Quasi 70 anni fa, esattamente nel 1954, Attilio Piccioni, che aveva già rinunciato l’anno prima per l’opposizione dei socialdemocratici all’incarico di presidente del Consiglio conferitogli dal presidente della Repubblica Luigi Einaudi per succedere ad Alcide Gasperi, sorprese tutti non provandoci neppure quando il Capo dello Stato gli chiese di succedere invece ad Amintore Fanfani. Egli fu  trattenuto dalla paura, non infondata, di vedere coinvolto ingiustamente il figlio Piero nel giallo della morte di Wilma Montesi. Tutti capirono, nessuno infierì.  

Amintore Fanfani

Quattro anni dopo, nel 1958, toccò ad Amintore Fanfani opporre addirittura la sua irreperibilità alle dimissioni multiple da presidente del Consiglio, ministro degli Esteri e infine segretario della Dc: tutti incarichi che, diavolo di un uomo, egli aveva voluto ricoprire contemporaneamente, riuscendo lo stesso a trovare il tempo di riposare e dipingere.

Aldo Moro

Dieci anni dopo, nel 1968, toccò all’altro “cavallo di razza” della Dc, Aldo Moro, opporre il silenzio ai giornalisti dopo avere praticamente vinto le elezioni politiche da presidente del Consiglio ma perso l’appoggio dei suoi ormai ex colleghi di corrente Mariano Rumor, Flaminio Piccoli ed altri. Che lo accusavano di essere stato troppo paziente con i socialisti, ai quali tuttavia essi offrirono poi un’edizione “più incisiva e coraggiosa” del centro-sinistra ancora col trattino, non più “delimitato” a sinistra nei rapporti col Pci.
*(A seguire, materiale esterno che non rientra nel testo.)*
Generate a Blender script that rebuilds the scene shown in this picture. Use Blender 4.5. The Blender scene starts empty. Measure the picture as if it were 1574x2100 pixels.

Moro non si rese irreperibile, maturando la decisione di accettare la sfida, passare all’opposizione interna e scavalcare gli amici a sinistra. Continuò a frequentare gli stessi posti, a cominciare dalla spiaggia di Terracina, ma con la bocca a lungo cucita.

Carlo Cottarelli

Più recentemente, o meno lontano nel tempo, ricordo il silenzio di Carlo Cottarelli nel 2018 accettando l’incarico di presidente del Consiglio da Sergio Mattarella ma lasciando che il dimissionario Giuseppe Conte continuasse in privato le trattative con i leghisti per formare infine il primo dei suoi due governi. Cottarelli semplicemente rinunciò sorridendo.